Despite the impact of the rising euro on export values, Mr McCreevy said the currency's current level was bearable for Irish exporters, but he said the speed of the euro's ascent was causing problems. He said the euro at Eur 1.17 in the first few months of its birth had not seemed to create problems for the world economy.

"So, therefore, the rate it's at now can be liveable, but it's the speed at which it has gone up that is causing difficulties," Mr McCreevy said. The euro hit a record high of over $1.19 this week, and late yesterday it was quoted at Eur 1.1888. Mr McCreevy said that as an exporting nation, Ireland had enjoyed a competitive exchange rate while the euro remained relatively weak.

"But now it's at a level which I suggest is probably more realistic, or the level at which we thought it would stay when we joined [the euro]," he said. It could cause problems for firms with "bloated costs", Mr McCreevy added.

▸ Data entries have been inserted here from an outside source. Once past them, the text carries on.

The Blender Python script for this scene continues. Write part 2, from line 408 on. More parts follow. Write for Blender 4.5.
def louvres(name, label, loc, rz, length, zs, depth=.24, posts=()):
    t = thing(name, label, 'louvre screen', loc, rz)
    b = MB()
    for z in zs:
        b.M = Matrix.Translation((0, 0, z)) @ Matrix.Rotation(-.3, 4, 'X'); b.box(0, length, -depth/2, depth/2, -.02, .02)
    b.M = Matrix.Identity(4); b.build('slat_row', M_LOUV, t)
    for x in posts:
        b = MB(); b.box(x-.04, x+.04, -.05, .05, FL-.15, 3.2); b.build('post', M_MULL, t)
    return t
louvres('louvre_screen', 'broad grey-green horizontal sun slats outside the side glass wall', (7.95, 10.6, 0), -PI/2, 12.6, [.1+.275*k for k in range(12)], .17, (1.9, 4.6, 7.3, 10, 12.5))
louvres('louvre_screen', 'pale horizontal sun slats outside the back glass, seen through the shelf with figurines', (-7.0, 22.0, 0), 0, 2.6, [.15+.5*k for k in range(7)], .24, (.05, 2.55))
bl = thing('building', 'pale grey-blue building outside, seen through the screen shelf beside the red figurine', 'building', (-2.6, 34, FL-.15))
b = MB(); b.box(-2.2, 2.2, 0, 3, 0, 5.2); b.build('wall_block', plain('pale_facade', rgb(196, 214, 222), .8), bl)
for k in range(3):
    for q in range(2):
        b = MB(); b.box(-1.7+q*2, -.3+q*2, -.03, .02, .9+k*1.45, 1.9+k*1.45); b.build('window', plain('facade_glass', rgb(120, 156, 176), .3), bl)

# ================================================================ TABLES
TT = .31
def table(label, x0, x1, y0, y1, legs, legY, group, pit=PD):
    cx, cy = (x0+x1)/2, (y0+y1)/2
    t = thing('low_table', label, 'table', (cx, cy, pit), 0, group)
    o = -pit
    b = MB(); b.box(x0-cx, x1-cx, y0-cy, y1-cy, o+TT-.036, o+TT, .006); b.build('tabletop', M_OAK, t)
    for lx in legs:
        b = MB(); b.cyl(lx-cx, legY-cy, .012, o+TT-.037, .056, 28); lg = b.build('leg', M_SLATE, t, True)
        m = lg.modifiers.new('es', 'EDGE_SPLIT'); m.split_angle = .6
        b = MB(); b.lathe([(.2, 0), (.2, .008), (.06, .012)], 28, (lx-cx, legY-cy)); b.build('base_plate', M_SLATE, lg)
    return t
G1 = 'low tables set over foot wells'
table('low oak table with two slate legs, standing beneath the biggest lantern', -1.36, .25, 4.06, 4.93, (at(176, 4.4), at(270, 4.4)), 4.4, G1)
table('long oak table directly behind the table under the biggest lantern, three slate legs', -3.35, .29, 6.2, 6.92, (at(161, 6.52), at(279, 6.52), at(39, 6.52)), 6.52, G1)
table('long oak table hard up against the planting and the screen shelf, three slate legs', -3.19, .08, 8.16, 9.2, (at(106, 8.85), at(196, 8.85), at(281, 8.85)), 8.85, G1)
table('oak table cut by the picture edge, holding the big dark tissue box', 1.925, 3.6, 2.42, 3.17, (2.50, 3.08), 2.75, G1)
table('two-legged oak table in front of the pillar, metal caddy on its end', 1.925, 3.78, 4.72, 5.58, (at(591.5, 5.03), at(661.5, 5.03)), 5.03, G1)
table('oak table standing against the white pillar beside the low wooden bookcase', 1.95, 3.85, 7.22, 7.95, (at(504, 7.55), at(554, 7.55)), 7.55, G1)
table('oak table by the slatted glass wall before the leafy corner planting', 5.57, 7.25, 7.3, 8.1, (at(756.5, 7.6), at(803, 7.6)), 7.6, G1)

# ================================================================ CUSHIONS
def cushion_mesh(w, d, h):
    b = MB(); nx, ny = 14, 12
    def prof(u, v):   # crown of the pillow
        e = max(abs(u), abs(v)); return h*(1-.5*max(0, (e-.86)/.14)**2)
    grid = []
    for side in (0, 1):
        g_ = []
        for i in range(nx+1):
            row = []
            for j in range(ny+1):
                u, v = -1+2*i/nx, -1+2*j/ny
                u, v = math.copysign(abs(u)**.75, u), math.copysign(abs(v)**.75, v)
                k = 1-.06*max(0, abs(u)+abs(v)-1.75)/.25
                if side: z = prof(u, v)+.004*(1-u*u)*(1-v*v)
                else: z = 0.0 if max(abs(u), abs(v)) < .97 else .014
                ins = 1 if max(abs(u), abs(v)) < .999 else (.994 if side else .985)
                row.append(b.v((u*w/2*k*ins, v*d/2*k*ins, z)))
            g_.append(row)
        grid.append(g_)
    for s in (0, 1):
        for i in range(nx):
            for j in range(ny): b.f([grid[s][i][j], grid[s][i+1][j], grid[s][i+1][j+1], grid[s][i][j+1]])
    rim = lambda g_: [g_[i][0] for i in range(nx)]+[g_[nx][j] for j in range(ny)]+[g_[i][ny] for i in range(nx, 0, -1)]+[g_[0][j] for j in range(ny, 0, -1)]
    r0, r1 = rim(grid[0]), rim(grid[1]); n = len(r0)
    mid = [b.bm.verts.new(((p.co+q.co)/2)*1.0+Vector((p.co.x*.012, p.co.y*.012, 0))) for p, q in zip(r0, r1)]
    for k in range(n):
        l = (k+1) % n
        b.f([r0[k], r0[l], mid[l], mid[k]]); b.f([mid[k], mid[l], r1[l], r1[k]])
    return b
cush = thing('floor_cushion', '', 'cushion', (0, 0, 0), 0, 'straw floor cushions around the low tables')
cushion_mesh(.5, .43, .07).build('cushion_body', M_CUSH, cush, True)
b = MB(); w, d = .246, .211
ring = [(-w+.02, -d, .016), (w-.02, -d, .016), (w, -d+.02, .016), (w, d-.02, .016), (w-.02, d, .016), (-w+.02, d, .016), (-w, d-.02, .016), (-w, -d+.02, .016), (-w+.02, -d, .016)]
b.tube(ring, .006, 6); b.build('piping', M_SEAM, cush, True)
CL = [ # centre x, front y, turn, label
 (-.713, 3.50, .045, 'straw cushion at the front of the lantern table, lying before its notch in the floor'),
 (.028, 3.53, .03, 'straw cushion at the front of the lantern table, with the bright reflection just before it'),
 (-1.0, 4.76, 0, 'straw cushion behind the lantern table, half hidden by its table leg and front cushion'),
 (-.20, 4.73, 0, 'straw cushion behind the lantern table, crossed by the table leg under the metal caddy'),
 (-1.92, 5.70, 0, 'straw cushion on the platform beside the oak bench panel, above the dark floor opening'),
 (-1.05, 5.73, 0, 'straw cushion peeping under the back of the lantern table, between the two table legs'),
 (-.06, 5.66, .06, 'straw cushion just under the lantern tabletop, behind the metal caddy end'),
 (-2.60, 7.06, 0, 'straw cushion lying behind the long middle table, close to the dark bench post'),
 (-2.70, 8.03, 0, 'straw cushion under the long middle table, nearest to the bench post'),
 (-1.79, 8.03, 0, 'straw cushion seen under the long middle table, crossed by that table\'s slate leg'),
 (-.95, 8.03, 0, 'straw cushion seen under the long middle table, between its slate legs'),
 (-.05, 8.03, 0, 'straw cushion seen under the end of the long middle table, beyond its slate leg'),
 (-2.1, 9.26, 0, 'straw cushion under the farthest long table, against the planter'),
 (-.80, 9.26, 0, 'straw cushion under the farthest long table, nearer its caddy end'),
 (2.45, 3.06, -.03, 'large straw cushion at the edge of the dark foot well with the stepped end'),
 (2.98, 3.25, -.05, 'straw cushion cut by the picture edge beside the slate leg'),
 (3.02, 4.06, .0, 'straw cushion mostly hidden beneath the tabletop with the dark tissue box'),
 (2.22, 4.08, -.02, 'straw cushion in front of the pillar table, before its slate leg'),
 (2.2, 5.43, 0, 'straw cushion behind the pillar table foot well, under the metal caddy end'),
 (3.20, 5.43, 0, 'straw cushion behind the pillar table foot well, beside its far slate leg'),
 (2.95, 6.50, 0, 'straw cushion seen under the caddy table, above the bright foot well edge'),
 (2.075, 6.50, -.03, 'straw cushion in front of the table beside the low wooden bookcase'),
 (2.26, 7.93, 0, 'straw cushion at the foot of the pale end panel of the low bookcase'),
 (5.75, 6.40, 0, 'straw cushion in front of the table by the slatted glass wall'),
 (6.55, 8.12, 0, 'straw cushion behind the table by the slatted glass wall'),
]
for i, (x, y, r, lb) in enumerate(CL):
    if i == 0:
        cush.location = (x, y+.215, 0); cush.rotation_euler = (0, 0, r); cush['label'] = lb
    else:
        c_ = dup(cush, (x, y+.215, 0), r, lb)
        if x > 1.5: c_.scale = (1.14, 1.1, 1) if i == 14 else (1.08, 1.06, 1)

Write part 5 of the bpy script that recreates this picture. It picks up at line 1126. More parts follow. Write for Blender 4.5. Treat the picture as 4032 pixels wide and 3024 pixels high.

The latest figures also show that the declining trend in imports is continuing, with the total in the first three months down about 22 per cent on the same period last year.

Meanwhile, separate retail sales data published yesterday indicated a sluggish trend with the volume of sales up by 1.7 per cent in March compared with the same month last year. On a three- month basis, the figures show a volume decrease of 0.4 per cent in the January-March period, compared with the previous three months.